With the variety of occupancies and building characteristics present, definable degrees of risk potential with recognizable strategic and tactical measures must be taken. Although each occupancy type presents variables that dictate how a particular incident is handled, most company operations evolve from basic strategic and tactical principles rooted in past performance and operations at similar structures. Empirical insights and test data must be integrated in emerging fire suppression models and improved firefighting theory. Technological advancements in building construction, design, materials and methods have exceeded conventional fire suppression theory and practices.
Conclusion
Our world has evolved and changed. There are a variety of technological and sociological demands that create a continuing element of change in the built environment and our infrastructure. With these changes and demands come the requirements to assess these vulnerabilities, hazards, threats and dangers with effective and dynamic risk management and competent command and control.
These changes influence the way we do business. Fire suppression tactics must be adjusted for the rapidly changing methods and materials impacting all forms of building construction. If the fire service can significantly increase proficiencies in building knowledge and equate that to other fundamental operational aspects in structural fire operations, then there would be a direct enhancement to operational safety, efficiency and excellence.
CHRISTOPHER J. NAUM, SFPE a Firehouse® contributing editor, is a 36-year fire service veteran and a national instructor, author and lecturer. He is an authority on building construction issues affecting the fire and emergency services and a former fire command officer, architect and fire protection engineer. Naum is a technical reviewer to the NIOSH firefighter fatality investigation and prevention program and NFFF Firefighter Safety Advocate. Naum is the executive producer of buildingsonfire.com, a site dedicated to building construction, fire command and firefighter safety. He can be contacted at [email protected] or at buildingsonfire.com. For expanded articles, follow his blog column of Firehouse.com and on Facebook at Buildingsonfire.
BOX #1:
Adaptive Fireground Management and the integration of the BECOME SAFE concept
- Building
- Evaluation
- Construction and occupancy
- Operational hazards
- Manage time and elements
- Engagement
- Situational awareness
- Adaptive fireground management and assessment
- Fire behavior and effects
- Evaluate and execute
BOX #2:
Understanding Buildings, Performance & Fire Operations
- There is an acute corollary of technical knowledge and inter-reliance on occupancies, construction, strategy, tactics, risk, safety, physics, engineering and fire suppression theory…FACT!
- There are fundamental domains that can be applied
- There is a direct empirical correlation that provides quantitative and qualitative performance indicators and command gauges that can be used for risk assessment and strategic and tactical operational decision-making
THINK ABOUT THE FOLLOWING
• Read, comprehend and implement the International Association of Fire Chiefs (IAFC) new Rules of Engagement for Firefighter Survival and The Incident Commander’s Rules of Engagement for Firefighter Safety
• Take a tour of your response area, district or community. Recognize the apparent or subtle changes that will affect and influence your future incident operations. Take note of what must be adjusted, modified or changed in your operations.
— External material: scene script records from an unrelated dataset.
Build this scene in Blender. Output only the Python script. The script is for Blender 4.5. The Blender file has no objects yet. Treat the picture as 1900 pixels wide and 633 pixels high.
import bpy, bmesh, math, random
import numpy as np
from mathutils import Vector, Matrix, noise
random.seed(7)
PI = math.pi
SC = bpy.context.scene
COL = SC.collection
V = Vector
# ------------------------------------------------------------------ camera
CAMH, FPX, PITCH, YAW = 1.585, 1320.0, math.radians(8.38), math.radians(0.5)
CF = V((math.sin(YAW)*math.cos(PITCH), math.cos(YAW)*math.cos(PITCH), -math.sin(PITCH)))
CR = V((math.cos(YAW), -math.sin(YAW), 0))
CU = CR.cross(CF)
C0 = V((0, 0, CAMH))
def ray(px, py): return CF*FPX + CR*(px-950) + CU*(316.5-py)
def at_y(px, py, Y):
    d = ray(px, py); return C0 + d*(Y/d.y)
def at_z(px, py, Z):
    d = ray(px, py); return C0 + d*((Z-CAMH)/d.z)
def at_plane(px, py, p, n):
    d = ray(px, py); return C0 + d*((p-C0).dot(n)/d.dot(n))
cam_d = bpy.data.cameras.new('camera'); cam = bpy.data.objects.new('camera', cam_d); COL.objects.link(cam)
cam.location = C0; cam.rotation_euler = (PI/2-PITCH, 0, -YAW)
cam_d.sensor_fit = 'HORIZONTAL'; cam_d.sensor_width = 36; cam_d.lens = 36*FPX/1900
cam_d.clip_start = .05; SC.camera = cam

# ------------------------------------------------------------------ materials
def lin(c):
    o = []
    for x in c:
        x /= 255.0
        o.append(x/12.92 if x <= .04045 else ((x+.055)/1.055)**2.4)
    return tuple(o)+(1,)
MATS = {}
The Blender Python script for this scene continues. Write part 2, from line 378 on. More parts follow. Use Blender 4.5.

• Read the latest research and technical literature on wind-driven fires, extreme fire behavior, structural ability of engineered lumber systems, fire loading and suppression theory, vent path studies and fire suppression theory.
• Read the latest National Institute for Occupational Safety and Health (NIOSH) firefighter fatality investigation and prevention program reports and relate them to your organization’s operations and jurisdictional risks.
• Start thinking in terms of occupancy risks versus occupancy type and align your operations and deployments to match those risks. It’s much more than just the five fundamental building types of the past.
• Increase your situational awareness of today’s fireground and refine your strategic and tactical modeling.
• Implement both strategic and tactical patience. Slow down and let the building react and stabilize. Wait for the fire to stop behaving badly and for your companies to increase survivability ratios while meeting the demands of conducting time-sensitive tactical operations
• Think about adaptive fireground management and command resiliency
• Reprogram your assumptions, presumptions and options on building construction and firefighting operations. Buildings have changed, but our firefighting has not. What are you going to do about that gap?
• Understanding the building-occupancy relationships and the art and science of firefighting.
• Start knowing your buildings intimately; it’s the key to effective firefighting. Understand the buildings and occupancies not only in your jurisdiction, first- or second-due areas, but also in those areas that you may be called on to respond to for greater alarms or mutual aid. Understand and improve your skill-set levels and those of your company, battalion, division, department or region.
• Keep apprised of different types of building materials and construction used in your community.
• The operative question is this: “What do you “really” know about the buildings in your district?”
• As you drive about your response district, coming back from an alarm, heading to the firehouse tonight or running errands around your community, take a good look around. Ask yourself a simple question, “How well do I know the buildings and occupancies in my response jurisdiction?”
• Be honest. Do you really understand how those “older residential” structures were built and how fire travels and impacts your fireground operations?
• Are your aware of the newest features of engineered structural support systems being constructed within that new set of homes going up in your second-due area?
• Are you aware that vacant office building is being converted into a light-manufacturing and assembly business?
• How about those unoccupied storefronts and businesses that have recently closed up due to the tough economic times. Are there any special hazards or operational concerns?
• Have the senior members of your station or department shared their stories of operations and incidents at various buildings around your district or community? Did you listen to them or were you quick to dismiss those “old war stories”? There’s a wealth of “pre-planning” nuggets hidden in those stories. Take the time to listen, remember and postulate.
• Take a good look around. Think about any given building, the one across the street you’re looking at while you wait for the traffic light to change. Think about a fire in that building. Do you really understand how it will truly perform under combat structural fire conditions?
• What’s the building’s collapse profile?
• How much operational time will you have? Will you need?
• What’s the fire load package size?
• What are your concerns for rapid fire extension, extreme fire behavior and vent path issues that may affect firefighter safety?
• What dynamic risk assessment factors will you have to deal with?
• How safe is it for you to engage in interior operations on your arrival?
• How can this building, its occupancy and structural system hurt, my team, my company, my firefighters, my department, me?
Know where you’ve been & where you’re going
Keep an eye in the rear view mirror, learning from the wisdom and knowledge from where you’ve been, what you’ve done and all your past experiences and practice; but at the same time focusing on the road before you with keen attentiveness on situational awareness, anticipating error-likely conditions and balanced risk assessment and operational management in both your strategic and tactical deployments.
Ensure you’re glancing occasionally in your rear-view mirror to monitor where you’ve been, while driving your initiatives, programs, processes and actions forward. Above all, maintain the courage to be safe and know and understand your buildings, occupancies and your company’s capabilities.